Dirilis pada Jumat pekan lalu, makalah kebijakan tersebut mengklaim bahwa Eropa menghadapi “penghapusan peradaban” karena migrasi besar-besaran ke benua itu. Selain itu, administrasi Presiden AS Donald Trump menilai sensor Uni Eropa yang “merusak kebebasan dan kedaulatan politik”.
Dokumen itu mengonfirmasi tidak hanya sikap permusuhan pemerintahan Trump terhadap Eropa tetapi juga ambisinya untuk melemahkan blok tersebut. Laporan tersebut mengatakan bahwa AS akan “menumbuhkan perlawanan” di blok tersebut untuk “memperbaiki arah yang ada saat ini”.
Hal itu, dalam praktiknya dinilai akan mewujud dalam bentuk dukungan Washington bagi kelompok-kelompok sayap kanan di berbagai negara Eropa. Kelompok itu yang selama ini berkoar-koar bahwa Eropa sedang diinvasi oleh imigran, utamanya dari negara Muslim. AS agaknya ingin memaksakan kebijakan antiimigrasi ketat yang kini berlaku di negara itu ke Eropa.
Selain beredarnya dokumen itu, sikap AS di bawah Trump yang cenderung menguntungkan Rusia dalam konflik dengan Ukraina juga membuat jengkel pihak-pihak di Eropa. Dalam proposal perdamaian yang ditawarkan AS itu, Ukraina dibujuk untuk menyerahkan sebagian wilayahnya yang direbut Rusia dalam perang belakangan.
Sikap terkini AS itu memicu kemarahan berbagai pemerintahan Eropa. Prancis meyakini Eropa harus mempercepat pengadaan persenjataannya sebagai respons terhadap perubahan drastis dalam doktrin militer AS, kata seorang pejabat pemerintah Prancis pada Selasa.
“Strategi keamanan Amerika yang baru merupakan klarifikasi yang sangat brutal terhadap postur ideologis Amerika Serikat,” Menteri Muda Angkatan Darat Prancis Alice Rufo mengatakan kepada anggota parlemen pada sesi tanya jawab mingguan Majelis Nasional.
“Kita hidup di dunia karnivora, Eropa bukanlah sebuah pulau terasing, dan Eropa akan dihormati hanya jika mereka tahu bagaimana membuat dirinya dihormati,” katanya. Pernyataan Rufo, yang sebelumnya menjabat sebagai wakil penasihat keamanan nasional Presiden Emmanuel Macron, merupakan komentar publik terkuat hingga saat ini dari para pejabat Prancis setelah dikeluarkannya Strategi Keamanan Nasional AS.

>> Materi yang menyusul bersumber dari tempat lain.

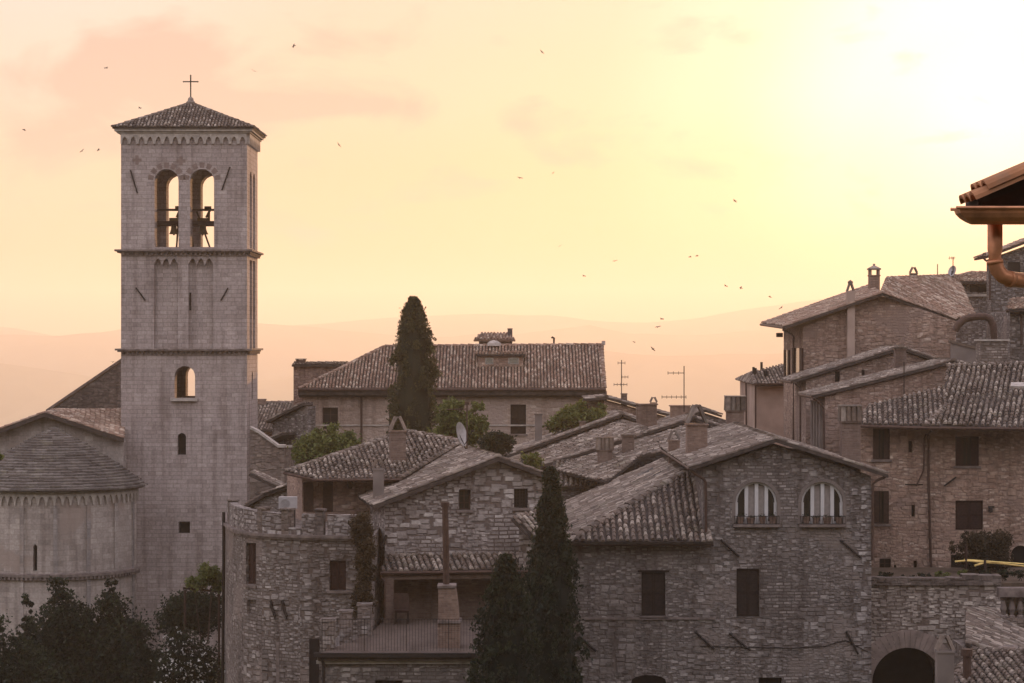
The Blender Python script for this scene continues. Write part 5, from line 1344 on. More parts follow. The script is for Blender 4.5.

Presiden Dewan Pimpinan Nasional Eropa, António Costa, juga telah memperingatkan pemerintahan Donald Trump agar tidak mencampuri urusan Eropa. Dilansir the Guardian, Costa mengatakan sinyal bahwa Washington akan mendukung partai-partai nasionalis Eropa tidak dapat diterima.
Berbicara pada Senin, ia mengatakan ada perbedaan pendapat klasik dengan Trump mengenai isu-isu seperti krisis iklim. Namun strategi baru tersebut lebih berbahaya. “Yang tidak dapat kami terima adalah ancaman untuk ikut campur dalam politik Eropa,” katanya.
“Sekutu tidak mengancam untuk ikut campur dalam pilihan politik dalam negeri sekutunya,” kata mantan perdana menteri Portugal itu. “AS tidak dapat mendikte Eropa dalam hal visi kebebasan berekspresi… Eropa harus berdaulat.”
Dokumen strategi tersebut disambut baik pada akhir pekan oleh Kremlin, yang mengatakan bahwa dokumen tersebut “dalam banyak hal sesuai dengan visi kami.”